“Sábanas blancas, cagadas, en los balcones…”
Perdón, Gerardo Alfonso
No es algo que yo me proponga, este asunto de La Habana; ella sigue aquí, enredada entre mis cosas, porque así es, así de simple: ni yo la retengo, ni ella se entromete.
No la invito, no me acosa: pero va conmigo a todas partes.
Decido consultar con otro habanero, uno experto en nostalgias; jalo una silla, y me siento frente a Martí: José -le explico, a trompicones- en esencia, estamos de acuerdo; que mi asunto con La Habana no es el amor ridículo a la tierra, ni a la yerba que pisan nuestras plantas; que en el denso núcleo urbano donde nací, crecí, y comencé a reproducirme, la tierra era escasa: apenas había unos manchones, confinados en descuidados canteros; que era más probable pisar mierda de perro que yerba; que la yerba era para limpiar mis suelas de la mierda; que yerba le decían a la marihuana; que la Patria te la han hecho mierda; que decían que él, José, lo había prometido; que Fidel la había hecho mierda; Fidel, que es una mierda de gobernante, tan pegajosa que no se cae de las plantas de los pies frotando con la yerba; que él, Fidel, sí se cayó: se hizo mierda una rodilla; que ya no procesa los alimentos; que de hablar tanta mierda sus tripas se confundieron para siempre, que perdieron el norte y sur, que ahora van de este a oeste: tiene un ano lateral; que ya no se sabe si habla o caga; que no hay forma, entonces, que me olvide de que la Habana está hecha mierda, llena de mierda de perro, que
Han hecho mal en dejar
los mojones en la acera;
Porque así, llena de mierda artera,
No sé, yo no la quiero pisar
decía, lo cumplió él, Fidel, siguiendo la idea que le achacó a él, a José; que se dice que lo hizo por su condición de biranés, guajirito acomplejado; nunca le gustó habana ni habaneros; que el arique y acento se le vinieron quitar en los 80; que se la está llevando, a La Habana, con él, a la tumba; sin prisa, sin pausa, pero seguro; que en un acto de justicia necesaria lo van a enterrar lejos de la Ciudad; allá, contigo, a tu lado, Maestro José…
Se levantó, pensativo; se marchó, en silencio; levantó un brazo, a manera de despedida, y extendió el dedo de medio. “Eh, conmigo no…”, comencé a decirle, pero se desvaneció, fosca, en una fosa desbordada, el alma trémula y sola.
Me percaté entonces que, al final, ni siquiera le había hecho mi pregunta.
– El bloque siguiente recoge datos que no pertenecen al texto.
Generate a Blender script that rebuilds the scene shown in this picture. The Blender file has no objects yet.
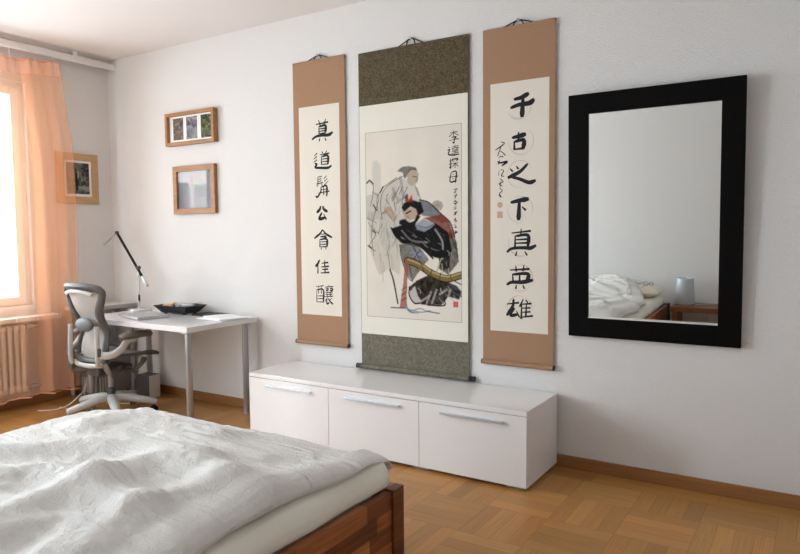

No alcancé a contarle tampoco que, para colmo, la Habana que yo extraño, ni siquiera existe; que los que la compartían conmigo también se fueron; que los flacos desgarbados ahora son gordos con calva incipiente y mal aliento a los que no interesa lo que digo; que algunos, inclusive, han muerto; que otros ya no son ellos; que La Habana es un recuerdo que me frustra tanto como no tener dieciocho años de nuevo para esta vez hacerlo todo mejor; para mejor pedir asilo en Gander esta vez; no subir al avión de Cubana, dejarlo que partiera sin mí, que no me llevara de regreso a un rodeo de trece años, una pausa de once más, para al final venir a recalar aquí, a un tiro de piedra de donde todo debió comenzar hace tanto tiempo, tanto, que aun no había celulares, ni Internet; difícil de imaginar, yo sé; difícil de imaginar que, teniendo aquella oportunidad de oro, la cambiara por una de mierda de perro, y hasta pagara por la diferencia.
Difícil, además, de asimilar, yo sé, que, para colmo, después de tanto rodeo, pausas, y atajos mal tomados, venga a estar añorando una ciudad en harapos; tan sucia, tan codiciosa, que se quedó con mi infancia -las cosas sencillas-; y todas las novias, cinco asquerosas posadas de desespero, dos litros de semen, y un malecón; pero no ese -el que vi de madrugada, desde la burbuja fría de un autito alquilado; un muro infeliz, hirviendo, asediado por una horda oscura de mejillones sin esperanzas, buscando el fresco sobre la piedra triste; bebiendo ron, gritándose, simiescos-; es otro malecón el que buscaba, y resulta que ese tampoco existe.
Yo la amputé entonces a La Habana. Me amputé yo. Aun está ahí, sin embargo; ella, que ya es otra, doliendo como un fantasma -¡tan absurdo!-; yo, que tampoco soy el mismo, ando trazando añoranzas con la vehemencia de un rabo de lagartija cercenado.
Como decía: no es algo que yo me proponga, este asunto de La Habana; ella sigue aquí, enredada entre mis cosas, porque así es, así de simple: ni yo la retengo, ni ella se entromete.
No la invito, decía, no me acosa: pero va conmigo a todas partes.